"""

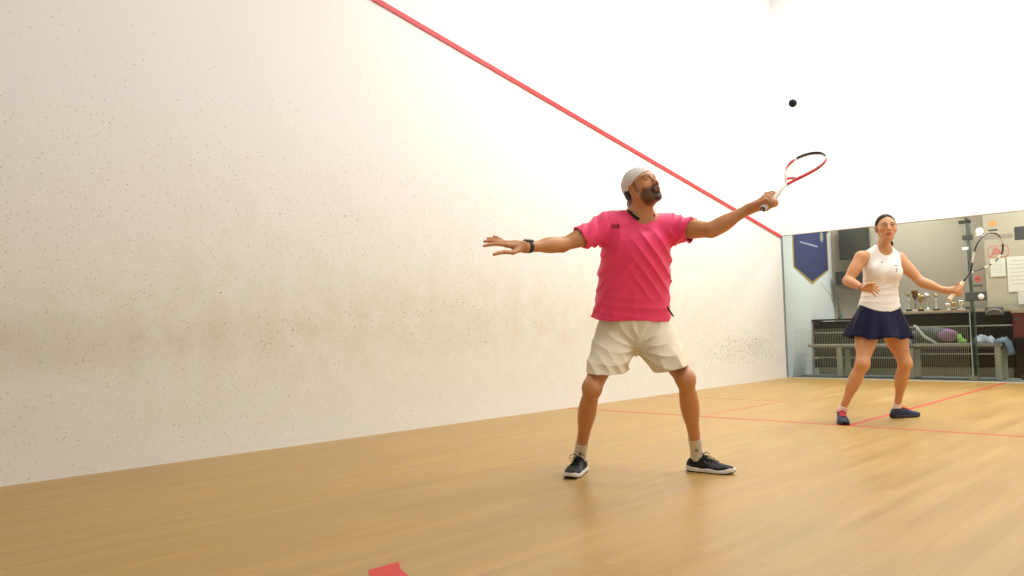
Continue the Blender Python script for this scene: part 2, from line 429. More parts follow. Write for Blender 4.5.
# ---- shoes
def shoe(root, toe, ank,  colm, solem, lacem, accent=None, sock=None, sockr=.035, sockh=.1, tall=1.):
    toe = V(toe[0], toe[1], 0); a0 = V(ank[0], ank[1], 0)
    y = nrm(toe-a0); Ln = np.linalg.norm(toe-a0)/.78; z = V(0, 0, 1); x = np.cross(y, z); R = np.stack([x, y, z], 1)
    A = toe-y*Ln; sc = Ln/.29
    rows = [(0, 0, 0, .016, .012, .030), (.05, 0, 0, .028, .018, .048), (.18, 0, 0, .033, .018, .058), (.33, 0, 0, .034, .018, .060), (.48, .001, 0, .038, .018, .050),
            (.64, .002, 0, .044, .018, .036), (.80, 0, 0, .042, .018, .025), (.93, -.004, 0, .030, .016, .018), (1., -.006, 0, .012, .010, .008)]
    rows = [(t, a*sc, b, rx*sc, f, bk*sc*tall) for t, a, b, rx, f, bk in rows]
    z0 = z*.026
    P = [loft(A+z0, toe+z0-y*.004, rows, x, x, .01, 2.2)]
    top = A+y*Ln*.22+z*(.086*sc*tall)
    P += [rc(A+y*Ln*.19+z*.05, top, .033*sc, .036*sc, .02), rc(A+y*Ln*.30+z*.065*sc, A+y*Ln*.36+z*.085*sc*tall, .016, .014, .012),
          plane(z*.016, -z), plane(top+z*.004, nrm(z-y*.25)), rc(top-z*.01, top+z*.08, sockr*.85, sockr*1.0, .004, 's')]
    up = sculpt('shoe', P, .0028, [colm], root, relax=1)
    out = []
    N = 40; rt = cr_resample([r[:4] for r in rows], 60)
    ts = (1-np.cos(np.linspace(0, math.pi, N)))/2
    ring = [(t, np.interp(t, rt[:, 0], rt[:, 1])+np.interp(t, rt[:, 0], rt[:, 3])+.004) for t in ts] + [(t, np.interp(t, rt[:, 0], rt[:, 1])-np.interp(t, rt[:, 0], rt[:, 3])-.004) for t in ts[::-1]]
    b = MB()
    lay = [(.0015, .90, 1), (.0, .97, 1), (.006, 1.0, 1), (.007, 1.0, 0), (.016, 1.03, 0), (.024, 1.0, 0), (.0262, .93, 0)]
    vs = []; 
    for (h, s_, mi) in lay:
        for (t, xx) in ring:
            sp = .012*max(0, (t-.75)/.25)**2+.004*max(0, (.1-t)/.1)
            hh = h*.88*(1+.35*max(0, 1-t*2.2)) + sp
            if mi == 0 and h > .01: hh += .004*math.sin(t*15)*(.3 < t < .95)
            vs.append(A+y*(t-.5)*Ln*(1+(s_-1)*.4)+y*Ln*.5+x*xx*s_+z*hh)
    n = len(ring); fs = []; ms = []
    for i in range(len(lay)-1):
        for k in range(n): fs.append((i*n+k, i*n+(k+1) % n, (i+1)*n+(k+1) % n, (i+1)*n+k)); ms.append(1 if lay[i+1][2] else 0)
    b.add(vs, fs, True); b.m = ms
    b.f += [list(range(n))[::-1], list(range((len(lay)-1)*n, len(lay)*n))]; b.m += [1, 0]; b.sm += [False, False]
    b.build('sole', [solem, mat('outsole', '1c1a20', .6)], up)
    hz = lambda t: z0[2]+np.interp(t, [r[0] for r in rows], [r[5] for r in rows])
    b = MB()
    for i in range(6):
        t0 = .36+i*.052; w = .020*sc
        p = lambda sx, t: A+y*Ln*t+x*sx*w+z*(hz(t)-abs(sx)*.004+.004)
        b.tube([p(-1, t0), p(-.4, t0+.012)+z*.003, p(.4, t0+.03)+z*.003, p(1, t0+.045)], .0022, 6)
        b.tube([p(1, t0), p(.4, t0+.012)+z*.003, p(-.4, t0+.03)+z*.003, p(-1, t0+.045)], .0022, 6)
    k = A+y*Ln*.36+z*(hz(.36)+.012)
    for q in (-1, 1):
        b.tube([k, k+x*q*.018+z*.014+y*.004, k+x*q*.042+z*.008+y*.012, k+x*q*.044-z*.012+y*.022, k+x*q*.022-z*.004+y*.012, k], .0021, 6)
        b.tube([k, k+x*q*.012+y*.03-z*.006, k+x*q*.028+y*.055-z*.022], .0021, 6)
    b.build('laces', [lacem], up)
    if accent is not None:
        for q in (-1, 1):
            for j in range(3):
                b = MB()
                pts = []
                for t in np.linspace(.40+j*.09, .62+j*.07, 6):
                    g = (t-.40-j*.09)/.22
                    rx = np.interp(t, rt[:, 0], rt[:, 3]); hh = z0[2]+(hz(t)-z0[2])*(.15+.6*(1-g))
                    ca = math.sqrt(max(0, 1-((hh-z0[2])/(hz(t)-z0[2]))**2.2))**(1/1.1)
                    pts.append(A+y*Ln*t+x*(np.interp(t, rt[:, 0], rt[:, 1])+q*(rx*ca+.0008))+z*hh)
                b.tube(pts, .0022, 6)
                b.build('side_stripe', [accent], up)
    if sock is not None:
        S = [rc(A+y*Ln*.22+z*.06, ank, sockr*.96, sockr*.92, .01), rc(ank, ank+sock[1]*sockh, sockr*.92, sockr*sock[2], .02),
             plane(ank+sock[1]*sockh, sock[1]), plane(V(0, 0, .06), V(0, 0, -1)),
             DISP(lambda P: .0009*np.sin((P@sock[1])*700))]
        so = sculpt('sock', S, .0026, [sock[0]], root)
        if len(sock) > 3:
            b = MB(); d = nrm(CP-ank); d = nrm(d-(d@sock[1])*sock[1]); e = np.cross(sock[1], d)
            c = ank+sock[1]*sockh*.45+d*(sockr*.97); u = sock[1]
            for q in range(5):
                a0 = q*1.25; b.tube([c+e*.006*math.cos(a0)+u*.006*math.sin(a0), c+e*.009*math.cos(a0+.7)+u*.009*math.sin(a0+.7)+d*.001, c+e*.003*math.cos(a0+1.2)+u*.003*math.sin(a0+1.2)+d*.001], .0016, 5)
            b.build('sock_emblem', [sock[3]], so)
    return A, R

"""

Write out the whole listing again, exactly, with no pictures.

#### OUTPUT FOR THIS EXERCISE:
Continue the Blender Python script for this scene: part 2, from line 429. More parts follow. Write for Blender 4.5.
# ---- shoes
def shoe(root, toe, ank,  colm, solem, lacem, accent=None, sock=None, sockr=.035, sockh=.1, tall=1.):
    toe = V(toe[0], toe[1], 0); a0 = V(ank[0], ank[1], 0)
    y = nrm(toe-a0); Ln = np.linalg.norm(toe-a0)/.78; z = V(0, 0, 1); x = np.cross(y, z); R = np.stack([x, y, z], 1)
    A = toe-y*Ln; sc = Ln/.29
    rows = [(0, 0, 0, .016, .012, .030), (.05, 0, 0, .028, .018, .048), (.18, 0, 0, .033, .018, .058), (.33, 0, 0, .034, .018, .060), (.48, .001, 0, .038, .018, .050),
            (.64, .002, 0, .044, .018, .036), (.80, 0, 0, .042, .018, .025), (.93, -.004, 0, .030, .016, .018), (1., -.006, 0, .012, .010, .008)]
    rows = [(t, a*sc, b, rx*sc, f, bk*sc*tall) for t, a, b, rx, f, bk in rows]
    z0 = z*.026
    P = [loft(A+z0, toe+z0-y*.004, rows, x, x, .01, 2.2)]
    top = A+y*Ln*.22+z*(.086*sc*tall)
    P += [rc(A+y*Ln*.19+z*.05, top, .033*sc, .036*sc, .02), rc(A+y*Ln*.30+z*.065*sc, A+y*Ln*.36+z*.085*sc*tall, .016, .014, .012),
          plane(z*.016, -z), plane(top+z*.004, nrm(z-y*.25)), rc(top-z*.01, top+z*.08, sockr*.85, sockr*1.0, .004, 's')]
    up = sculpt('shoe', P, .0028, [colm], root, relax=1)
    out = []
    N = 40; rt = cr_resample([r[:4] for r in rows], 60)
    ts = (1-np.cos(np.linspace(0, math.pi, N)))/2
    ring = [(t, np.interp(t, rt[:, 0], rt[:, 1])+np.interp(t, rt[:, 0], rt[:, 3])+.004) for t in ts] + [(t, np.interp(t, rt[:, 0], rt[:, 1])-np.interp(t, rt[:, 0], rt[:, 3])-.004) for t in ts[::-1]]
    b = MB()
    lay = [(.0015, .90, 1), (.0, .97, 1), (.006, 1.0, 1), (.007, 1.0, 0), (.016, 1.03, 0), (.024, 1.0, 0), (.0262, .93, 0)]
    vs = []; 
    for (h, s_, mi) in lay:
        for (t, xx) in ring:
            sp = .012*max(0, (t-.75)/.25)**2+.004*max(0, (.1-t)/.1)
            hh = h*.88*(1+.35*max(0, 1-t*2.2)) + sp
            if mi == 0 and h > .01: hh += .004*math.sin(t*15)*(.3 < t < .95)
            vs.append(A+y*(t-.5)*Ln*(1+(s_-1)*.4)+y*Ln*.5+x*xx*s_+z*hh)
    n = len(ring); fs = []; ms = []
    for i in range(len(lay)-1):
        for k in range(n): fs.append((i*n+k, i*n+(k+1) % n, (i+1)*n+(k+1) % n, (i+1)*n+k)); ms.append(1 if lay[i+1][2] else 0)
    b.add(vs, fs, True); b.m = ms
    b.f += [list(range(n))[::-1], list(range((len(lay)-1)*n, len(lay)*n))]; b.m += [1, 0]; b.sm += [False, False]
    b.build('sole', [solem, mat('outsole', '1c1a20', .6)], up)
    hz = lambda t: z0[2]+np.interp(t, [r[0] for r in rows], [r[5] for r in rows])
    b = MB()
    for i in range(6):
        t0 = .36+i*.052; w = .020*sc
        p = lambda sx, t: A+y*Ln*t+x*sx*w+z*(hz(t)-abs(sx)*.004+.004)
        b.tube([p(-1, t0), p(-.4, t0+.012)+z*.003, p(.4, t0+.03)+z*.003, p(1, t0+.045)], .0022, 6)
        b.tube([p(1, t0), p(.4, t0+.012)+z*.003, p(-.4, t0+.03)+z*.003, p(-1, t0+.045)], .0022, 6)
    k = A+y*Ln*.36+z*(hz(.36)+.012)
    for q in (-1, 1):
        b.tube([k, k+x*q*.018+z*.014+y*.004, k+x*q*.042+z*.008+y*.012, k+x*q*.044-z*.012+y*.022, k+x*q*.022-z*.004+y*.012, k], .0021, 6)
        b.tube([k, k+x*q*.012+y*.03-z*.006, k+x*q*.028+y*.055-z*.022], .0021, 6)
    b.build('laces', [lacem], up)
    if accent is not None:
        for q in (-1, 1):
            for j in range(3):
                b = MB()
                pts = []
                for t in np.linspace(.40+j*.09, .62+j*.07, 6):
                    g = (t-.40-j*.09)/.22
                    rx = np.interp(t, rt[:, 0], rt[:, 3]); hh = z0[2]+(hz(t)-z0[2])*(.15+.6*(1-g))
                    ca = math.sqrt(max(0, 1-((hh-z0[2])/(hz(t)-z0[2]))**2.2))**(1/1.1)
                    pts.append(A+y*Ln*t+x*(np.interp(t, rt[:, 0], rt[:, 1])+q*(rx*ca+.0008))+z*hh)
                b.tube(pts, .0022, 6)
                b.build('side_stripe', [accent], up)
    if sock is not None:
        S = [rc(A+y*Ln*.22+z*.06, ank, sockr*.96, sockr*.92, .01), rc(ank, ank+sock[1]*sockh, sockr*.92, sockr*sock[2], .02),
             plane(ank+sock[1]*sockh, sock[1]), plane(V(0, 0, .06), V(0, 0, -1)),
             DISP(lambda P: .0009*np.sin((P@sock[1])*700))]
        so = sculpt('sock', S, .0026, [sock[0]], root)
        if len(sock) > 3:
            b = MB(); d = nrm(CP-ank); d = nrm(d-(d@sock[1])*sock[1]); e = np.cross(sock[1], d)
            c = ank+sock[1]*sockh*.45+d*(sockr*.97); u = sock[1]
            for q in range(5):
                a0 = q*1.25; b.tube([c+e*.006*math.cos(a0)+u*.006*math.sin(a0), c+e*.009*math.cos(a0+.7)+u*.009*math.sin(a0+.7)+d*.001, c+e*.003*math.cos(a0+1.2)+u*.003*math.sin(a0+1.2)+d*.001], .0016, 5)
            b.build('sock_emblem', [sock[3]], so)
    return A, R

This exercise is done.